Oui. Il est dans une équation intérieure compliquée. C’est un modéré, ce n’est pas un réformateur, c’est un « centriste », on dirait au fond, en France. Mais s’il a été élu dès le premier tour avec une majorité légère – 51 % pour faire simple – il n’a pas la majorité du Parlement. Il est en cohabitation avec un Parlement qui est encore aujourd’hui un Parlement conservateur, un Parlement fondamentaliste. Et disons au-delà même du Parlement, l’ensemble, le noyau plutôt du système, le noyau dur, le noyau intérieur du système de la République islamique est lui aussi profondément conservateur. Le Guide lui-même a une méfiance viscérale à l’égard du monde extérieur et notamment du monde occidental et encore plus précisément de l’Amérique.

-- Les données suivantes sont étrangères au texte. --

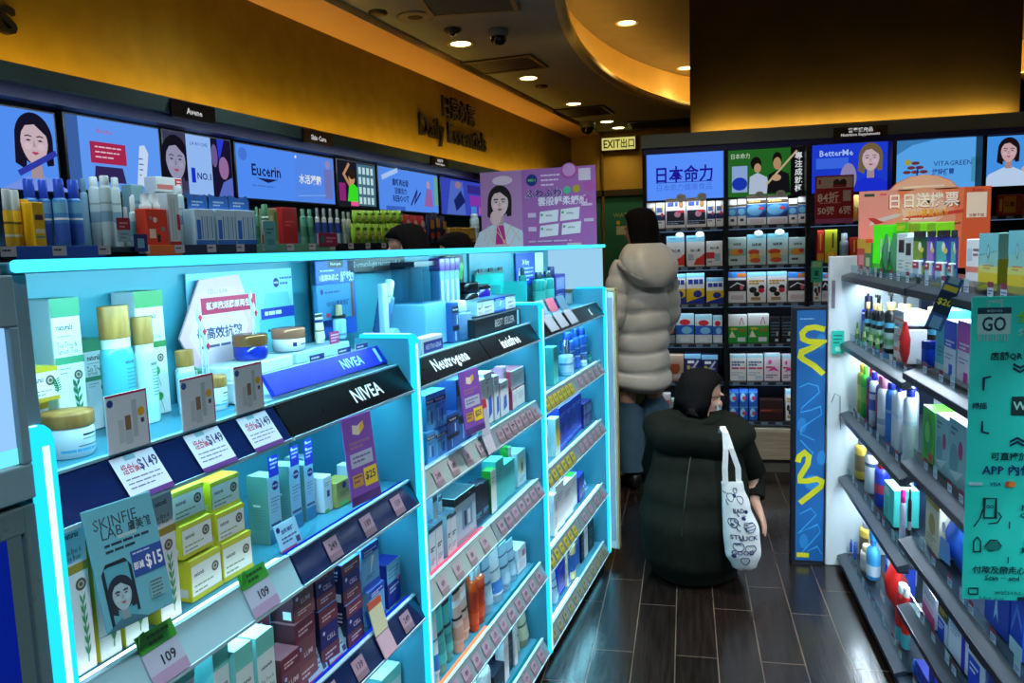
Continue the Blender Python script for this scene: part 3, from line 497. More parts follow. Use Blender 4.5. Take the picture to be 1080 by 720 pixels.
sup('s_heart', 'white heart supplement box with red swirl', lambda m: (cjk(m, '強心素', (24, 34, 80), .52, .02), m.rect(0, .8, 1, 1, (130, 200, 230)), m.lines(.1, .7, .9, .05, 1, .03, (40, 80, 150)), m.poly([(.4, .05), (1, .05), (1, .42), (.75, .3), (.55, .25)], (215, 50, 40)), m.rect(.1, .2, .4, .4, (170, 185, 200))), topper=0.25)
sup('s_heart_low', 'white and red heart supplement box', lambda m: (cjk(m, '強心素', (24, 34, 80), .72, .018), m.rect(0, .3, .5, .55, (195, 50, 60)), m.rect(.5, .2, .85, .5, (150, 190, 210)), m.lines(.1, .5, .15, .1, 1, .05, (80, 90, 120))))
sup('s_blueyel', 'blue and yellow sleep supplement box', lambda m: (m.rect(0, .86, 1, 1, (120, 190, 230)), m.rect(.1, .64, .36, .8, (30, 60, 150)), m.rect(.4, .64, .66, .8, (30, 60, 150)), m.rect(.7, .64, .92, .8, (30, 60, 150)), m.rect(0, .08, 1, .5, (225, 185, 20)), m.ell(.62, .32, .24, .12, (25, 35, 130)), m.poly([(0, 0), (1, 0), (1, .25), (0, .05)], (25, 45, 140))))
sup('s_green_sm', 'small dark green and white capsule box', lambda m: (m.rect(0, .3, 1, .6, (25, 55, 40)), m.ell(.7, .45, .2, .12, (200, 80, 60)), m.lines(.1, .8, .8, .1, 2, .04, (60, 80, 80)), m.rect(.2, .08, .8, .2, (215, 190, 190))), (190, 205, 205))
sup('s_bluewave', 'blue and white joint box with red oval', lambda m: (m.rect(0, .3, 1, .62, (25, 90, 190)), m.ell(.5, .72, .3, .1, (200, 40, 60)), m.ell(.6, .45, .3, .12, (120, 190, 230)), m.rect(0, .85, 1, 1, (150, 200, 220)), m.rect(.2, .05, .75, .2, (215, 225, 230))), (200, 215, 225))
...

Il a donné carte blanche à Rohani, mais il reste comme ça, en attente. Et le Guide suprême, certes c’est le Guide suprême, mais il doit quand même faire attention à respecter les équilibres au sein du système. Il est très attentif aux rapports de force au sein du système. Si les fondamentalistes reprenaient du poil de la bête, par exemple, à une prochaine élection législative, il serait peut-être amené à modérer, à réduire le soutien qu’il apporte aujourd’hui à Rohani.
Donc c’est une voie étroite pour l’actuel président iranien ?
Oui, c’est une voie étroite. Et je dois dire nous sommes du côté occidental, dans un jeu un petit peu compliqué, parce que notre but premier, suprême, c’est évidemment de lutter contre la prolifération, d’obtenir un accord qui offre de très solides garanties en matière de non-prolifération. Mais, en même temps, si nous nous montrons trop durs, on va déstabiliser Rohani, on va l’affaiblir, on va peut-être le faire disparaître du jeu politique. Et à ce moment-là on se retrouverait, face à nous, avec les mêmes fondamentalistes qui ont été écartés grâce à la dernière élection. Et ça rendrait l’issue de cette crise nucléaire encore beaucoup plus incertaine. Donc nous avons intérêt à ménager Rohani, nous avons intérêt à sauver, en quelque sorte, le soldat Rohani, mais pas à n’importe quel prix, bien entendu. Voilà le jeu compliqué dans lequel nous nous trouvons insérés.